Within moments, with the governor’s shiny couplet of balls spinning merrily to keep matters in check, the engine was roaring along at full power, thumping and thudding and whirring and chuffing—and now all perfectly visibly because, for the first time since Watt had begun his experiments, there was no leaking steam . The engine was working at maximum efficiency: it was fast, it was powerful, and it was doing just what was demanded of it. Watt beamed with delight. Wilkinson had solved his problem, and the Industrial Revolution—we can say now what those two never imagined—could now formally begin.
And so came the number, the crucial number, the figure that is central to this story, that which appears at the head of this chapter and which will be refined in its exactitude in all the remaining parts of this story. This is the figure of 0.1—one-tenth of an inch. For, as James Watt later put it, “Mr. Wilkinson has bored us several cylinders almost without error, that of 50 inch diameter … does not err the thickness of an old shilling at any part.” An old English shilling had a thickness of a tenth of an inch. This was the tolerance to which John Wilkinson had ground out his first cylinder.
He might in fact have done even better than that.
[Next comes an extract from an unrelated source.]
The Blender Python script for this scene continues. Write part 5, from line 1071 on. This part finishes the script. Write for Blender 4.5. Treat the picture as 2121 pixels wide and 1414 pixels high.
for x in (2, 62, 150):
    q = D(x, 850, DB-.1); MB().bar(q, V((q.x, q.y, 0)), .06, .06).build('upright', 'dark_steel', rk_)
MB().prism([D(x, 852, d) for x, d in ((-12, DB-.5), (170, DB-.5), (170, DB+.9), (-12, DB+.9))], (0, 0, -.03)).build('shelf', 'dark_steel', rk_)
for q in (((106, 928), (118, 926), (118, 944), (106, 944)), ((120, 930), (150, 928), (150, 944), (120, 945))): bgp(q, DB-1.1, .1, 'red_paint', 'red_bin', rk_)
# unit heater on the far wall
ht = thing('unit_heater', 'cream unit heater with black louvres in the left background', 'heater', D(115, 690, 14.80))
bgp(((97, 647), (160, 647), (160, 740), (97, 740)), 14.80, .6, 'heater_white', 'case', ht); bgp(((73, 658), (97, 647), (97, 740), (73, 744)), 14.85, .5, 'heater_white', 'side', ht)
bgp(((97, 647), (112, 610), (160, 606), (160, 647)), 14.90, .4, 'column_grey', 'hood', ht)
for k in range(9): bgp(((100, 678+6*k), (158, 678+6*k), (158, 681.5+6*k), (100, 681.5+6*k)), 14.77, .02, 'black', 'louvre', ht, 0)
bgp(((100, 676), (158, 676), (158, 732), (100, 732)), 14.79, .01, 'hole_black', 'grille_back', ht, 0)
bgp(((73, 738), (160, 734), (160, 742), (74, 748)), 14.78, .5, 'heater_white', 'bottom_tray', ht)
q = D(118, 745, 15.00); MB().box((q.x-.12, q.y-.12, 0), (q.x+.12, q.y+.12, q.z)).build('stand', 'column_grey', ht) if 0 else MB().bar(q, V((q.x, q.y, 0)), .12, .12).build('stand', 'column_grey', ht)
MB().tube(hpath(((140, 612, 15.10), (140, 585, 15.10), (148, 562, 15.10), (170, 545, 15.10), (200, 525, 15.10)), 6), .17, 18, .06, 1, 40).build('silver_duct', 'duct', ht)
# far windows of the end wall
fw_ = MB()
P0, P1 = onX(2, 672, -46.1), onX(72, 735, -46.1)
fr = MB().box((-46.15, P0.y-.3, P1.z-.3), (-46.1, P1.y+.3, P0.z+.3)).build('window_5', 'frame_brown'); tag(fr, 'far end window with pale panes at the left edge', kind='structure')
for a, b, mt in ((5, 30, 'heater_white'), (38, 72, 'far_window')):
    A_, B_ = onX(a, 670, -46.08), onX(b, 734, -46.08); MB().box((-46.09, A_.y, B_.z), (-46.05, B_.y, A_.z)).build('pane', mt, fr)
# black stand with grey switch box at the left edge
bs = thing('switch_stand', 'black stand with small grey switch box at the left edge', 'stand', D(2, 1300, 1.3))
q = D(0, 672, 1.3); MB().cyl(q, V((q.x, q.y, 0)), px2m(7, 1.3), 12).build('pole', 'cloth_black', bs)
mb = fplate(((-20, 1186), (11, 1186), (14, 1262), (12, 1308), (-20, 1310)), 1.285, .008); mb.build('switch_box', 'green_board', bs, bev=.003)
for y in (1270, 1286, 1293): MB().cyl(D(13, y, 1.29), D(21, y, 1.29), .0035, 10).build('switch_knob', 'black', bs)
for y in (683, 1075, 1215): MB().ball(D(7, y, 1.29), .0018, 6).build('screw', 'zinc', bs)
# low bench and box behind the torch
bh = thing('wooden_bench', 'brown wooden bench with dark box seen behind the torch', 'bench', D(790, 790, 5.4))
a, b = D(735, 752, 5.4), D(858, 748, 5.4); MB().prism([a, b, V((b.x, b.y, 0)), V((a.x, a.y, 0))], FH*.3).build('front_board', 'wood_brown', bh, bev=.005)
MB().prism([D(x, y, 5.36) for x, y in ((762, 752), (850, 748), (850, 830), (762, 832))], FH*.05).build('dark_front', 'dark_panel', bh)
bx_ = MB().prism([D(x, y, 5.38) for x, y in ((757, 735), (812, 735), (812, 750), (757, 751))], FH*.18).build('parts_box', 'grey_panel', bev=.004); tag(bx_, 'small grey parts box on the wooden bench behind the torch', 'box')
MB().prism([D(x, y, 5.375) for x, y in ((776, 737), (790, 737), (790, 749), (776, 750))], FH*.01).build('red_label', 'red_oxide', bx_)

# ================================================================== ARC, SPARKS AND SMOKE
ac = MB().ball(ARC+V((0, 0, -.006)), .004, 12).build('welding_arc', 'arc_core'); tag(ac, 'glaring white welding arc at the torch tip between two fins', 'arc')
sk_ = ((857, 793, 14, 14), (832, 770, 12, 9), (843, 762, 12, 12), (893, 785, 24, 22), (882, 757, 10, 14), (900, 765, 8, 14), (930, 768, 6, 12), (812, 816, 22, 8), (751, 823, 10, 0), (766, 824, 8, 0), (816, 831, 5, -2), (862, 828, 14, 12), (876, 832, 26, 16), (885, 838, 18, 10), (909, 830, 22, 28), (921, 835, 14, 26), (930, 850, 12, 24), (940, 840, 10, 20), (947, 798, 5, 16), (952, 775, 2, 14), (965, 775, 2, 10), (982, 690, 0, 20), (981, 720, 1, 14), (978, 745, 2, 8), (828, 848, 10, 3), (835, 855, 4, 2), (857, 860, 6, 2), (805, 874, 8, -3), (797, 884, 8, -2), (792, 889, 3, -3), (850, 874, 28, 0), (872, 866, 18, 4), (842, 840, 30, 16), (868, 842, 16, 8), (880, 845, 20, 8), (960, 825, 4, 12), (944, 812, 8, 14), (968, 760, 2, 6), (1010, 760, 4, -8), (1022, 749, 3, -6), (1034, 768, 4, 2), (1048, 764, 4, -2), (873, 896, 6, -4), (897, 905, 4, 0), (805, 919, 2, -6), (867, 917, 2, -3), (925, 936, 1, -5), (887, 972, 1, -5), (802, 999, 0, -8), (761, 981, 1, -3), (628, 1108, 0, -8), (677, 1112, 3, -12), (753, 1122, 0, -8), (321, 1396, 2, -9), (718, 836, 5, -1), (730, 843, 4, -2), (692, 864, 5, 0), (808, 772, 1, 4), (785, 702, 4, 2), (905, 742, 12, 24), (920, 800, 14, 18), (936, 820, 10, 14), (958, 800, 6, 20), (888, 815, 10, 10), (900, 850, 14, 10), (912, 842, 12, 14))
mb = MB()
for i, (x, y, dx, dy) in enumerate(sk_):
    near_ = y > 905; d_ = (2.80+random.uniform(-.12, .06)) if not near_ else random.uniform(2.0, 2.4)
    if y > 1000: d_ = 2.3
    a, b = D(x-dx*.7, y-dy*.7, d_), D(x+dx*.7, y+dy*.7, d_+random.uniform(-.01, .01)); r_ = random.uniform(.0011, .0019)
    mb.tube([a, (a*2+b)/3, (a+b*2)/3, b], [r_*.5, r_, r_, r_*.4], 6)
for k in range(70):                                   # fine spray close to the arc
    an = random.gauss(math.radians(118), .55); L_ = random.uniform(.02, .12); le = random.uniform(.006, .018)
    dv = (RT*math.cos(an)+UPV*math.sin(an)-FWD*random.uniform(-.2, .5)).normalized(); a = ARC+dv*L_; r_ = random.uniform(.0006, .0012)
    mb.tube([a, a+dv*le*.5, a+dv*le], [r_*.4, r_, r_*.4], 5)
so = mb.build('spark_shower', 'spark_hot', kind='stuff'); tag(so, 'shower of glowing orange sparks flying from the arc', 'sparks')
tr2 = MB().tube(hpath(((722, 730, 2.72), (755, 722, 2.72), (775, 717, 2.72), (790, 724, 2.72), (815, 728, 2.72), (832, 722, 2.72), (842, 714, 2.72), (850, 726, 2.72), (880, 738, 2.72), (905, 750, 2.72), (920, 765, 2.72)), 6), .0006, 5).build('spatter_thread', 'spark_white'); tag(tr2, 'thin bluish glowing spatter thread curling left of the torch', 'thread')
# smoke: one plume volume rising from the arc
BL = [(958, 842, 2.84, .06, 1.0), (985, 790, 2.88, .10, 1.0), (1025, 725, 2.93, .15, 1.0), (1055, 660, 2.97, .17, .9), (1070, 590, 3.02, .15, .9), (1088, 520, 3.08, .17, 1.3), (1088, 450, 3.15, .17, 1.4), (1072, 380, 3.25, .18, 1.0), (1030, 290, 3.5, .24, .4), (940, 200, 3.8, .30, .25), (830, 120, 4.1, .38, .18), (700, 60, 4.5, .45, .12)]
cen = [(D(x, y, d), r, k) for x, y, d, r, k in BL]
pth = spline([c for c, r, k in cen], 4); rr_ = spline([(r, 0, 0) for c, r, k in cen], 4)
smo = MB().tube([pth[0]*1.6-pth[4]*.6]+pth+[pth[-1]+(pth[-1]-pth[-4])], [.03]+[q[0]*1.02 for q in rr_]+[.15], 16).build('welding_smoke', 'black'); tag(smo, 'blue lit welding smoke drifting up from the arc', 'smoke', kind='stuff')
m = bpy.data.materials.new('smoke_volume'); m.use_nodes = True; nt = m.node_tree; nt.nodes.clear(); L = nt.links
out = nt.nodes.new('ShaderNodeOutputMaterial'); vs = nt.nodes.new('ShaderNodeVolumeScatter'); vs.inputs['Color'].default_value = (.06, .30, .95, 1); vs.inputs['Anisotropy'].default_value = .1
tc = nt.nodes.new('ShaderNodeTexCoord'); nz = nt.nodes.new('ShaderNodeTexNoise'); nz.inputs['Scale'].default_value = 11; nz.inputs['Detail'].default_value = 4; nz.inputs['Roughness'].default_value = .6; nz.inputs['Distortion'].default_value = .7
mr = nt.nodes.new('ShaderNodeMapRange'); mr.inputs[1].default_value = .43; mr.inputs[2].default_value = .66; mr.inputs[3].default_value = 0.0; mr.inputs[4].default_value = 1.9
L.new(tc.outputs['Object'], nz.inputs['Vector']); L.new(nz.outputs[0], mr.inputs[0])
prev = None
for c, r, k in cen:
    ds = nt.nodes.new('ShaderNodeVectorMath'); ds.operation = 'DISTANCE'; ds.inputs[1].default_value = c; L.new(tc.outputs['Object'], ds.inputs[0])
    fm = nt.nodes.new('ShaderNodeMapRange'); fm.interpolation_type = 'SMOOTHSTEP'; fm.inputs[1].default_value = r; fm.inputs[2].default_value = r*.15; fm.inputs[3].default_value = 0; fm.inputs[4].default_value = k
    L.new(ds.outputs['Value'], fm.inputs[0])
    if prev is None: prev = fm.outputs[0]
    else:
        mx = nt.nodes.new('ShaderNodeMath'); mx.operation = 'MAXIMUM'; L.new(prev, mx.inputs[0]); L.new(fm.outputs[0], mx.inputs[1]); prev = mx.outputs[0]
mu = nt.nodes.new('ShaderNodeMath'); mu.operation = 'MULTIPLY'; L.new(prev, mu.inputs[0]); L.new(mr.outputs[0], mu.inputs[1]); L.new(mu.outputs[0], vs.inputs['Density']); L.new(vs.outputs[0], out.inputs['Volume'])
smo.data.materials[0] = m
In another letter, written rather later—by which time Wilkinson had bored no fewer than five hundred cylinders for Watt’s engines, which were being snapped up by factories and mills and mines all over the country and beyond—the Scotsman boasted that Wilkinson had “improved the art of boring cylinders so that I promise upon a seventy two inch cylinder being not farther distant from absolute truth than the thickness of an old sixpence at the worst part.” An old English sixpence was even slighter: half of a tenth of an inch, or 0.05 inches.
Yet this is a quibble. Whether the thickness of a shilling coin or the thinness of an old sixpence, it does not really matter. The fact is that a whole new world was being created. Machines had now been made that would make other machines, and make them with accuracy, with precision. All of a sudden, there was an interest in tolerance, in the clearance by which one part was made to fit with or into another. This was something quite new, and it begins, essentially, with the delivery of that first machine on May 4, 1776. The central functioning part of the steam engine was possessed of a mechanical tolerance never before either imagined or achieved, a tolerance of 0.1 inches, and maybe even better.
ON THE FAR side of the Atlantic Ocean, and precisely two months after the culmination of these events, on July 4, 1776, a whole new political world was to be created. The United States of America was born, with implications unimagined by all.
It was very shortly thereafter that the new nation’s principal representative in Europe, Thomas Jefferson, heard tell of these miraculous mechanical advances and started to ponder how his own faraway country might well take advantage of developments that appeared to him to have the very greatest potential.
Maybe, Jefferson declared, they could form the basis for a new trade well suited to his new country. Maybe, replied the engineers in response, we can do better than we have done already, and using their own arcane language of numbers, they translated their ambitions: maybe we can make and machine and manufacture metal pieces in America to a tolerance much greater than John Wilkinson’s 0.1. Maybe we can be adroit enough to reach down to 0.01. Maybe better than that—maybe to 0.001. Who could possibly know? As with the new nation, these visionary engineers wondered, so perhaps with the new machines.
As it happened, the engineers—in England, mainly, but also, and most significantly for the next part of the story, in France—would do a great deal better than they ever supposed. The genie of accuracy was now out of the bottle. True precision was now out of the gate, and moving fast.
Chapter 2
(TOLERANCE: 0.0001)
Extremely Flat and Incredibly Close
It is to the exactitude and accuracy of our machine tools that our machinery of the present time owes its smoothness of motion and certainty of action.
—SIR WILLIAM FAIRBAIRN, BT. (1862), REPORT OF THE BRITISH ASSOCIATION FOR THE ADVANCEMENT OF SCIENCE
On the north side of London’s Piccadilly, overlooking Green Park and sandwiched between the quarters of the aged and imperturbable Cavalry Club to the west and a rather more ephemeral Peruvian-style ceviche restaurant on its eastern side, stands Number 124, these days an elegant but somewhat anonymous structure providing offices for the discreet and service apartments for the wealthy.
Since 1784, when this far-western end of the great boulevard was still ripe for development, the address had been the home and atelier of a cabinet, engine, and lock maker named Joseph Bramah. On fair-weather days some six years after its opening, when Bramah and Company was an established and familiar small firm, modest gatherings of curious passersby would assemble outside to peer into the front bow window, puzzling at a challenge so difficult that it went unanswered for more than the sixty subsequent years.
There was just a single object on view in the window, placed on a velvet cushion like a religious icon. It was a padlock, oval shaped, of modest size, and with a smooth and uncomplicated external appearance. On its face was written, in a small script legible only to those who pressed their faces close to the window glass, the following words: THE ARTIST WHO CAN MAKE AN INSTRUMENT THAT WILL PICK OR OPEN THIS LOCK SHALL RECEIVE 200 GUINEAS THE MOMENT IT IS PRODUCED.

Joseph Bramah, locksmith extraordinaire, also invented the fountain pen, a device for keeping beer cool and under pressure in a pub basement, and a machine for counting banknotes.
The designer of this boastfully unbreakable lock was the firm’s principal, Joseph Bramah. Its maker, however, was not Bramah but a then-nineteen-year-old former blacksmith’s apprentice named Henry Maudslay, whom Bramah had taken on the previous year, entirely because of Maudslay’s reputation for having a formidable skill in delicate machining.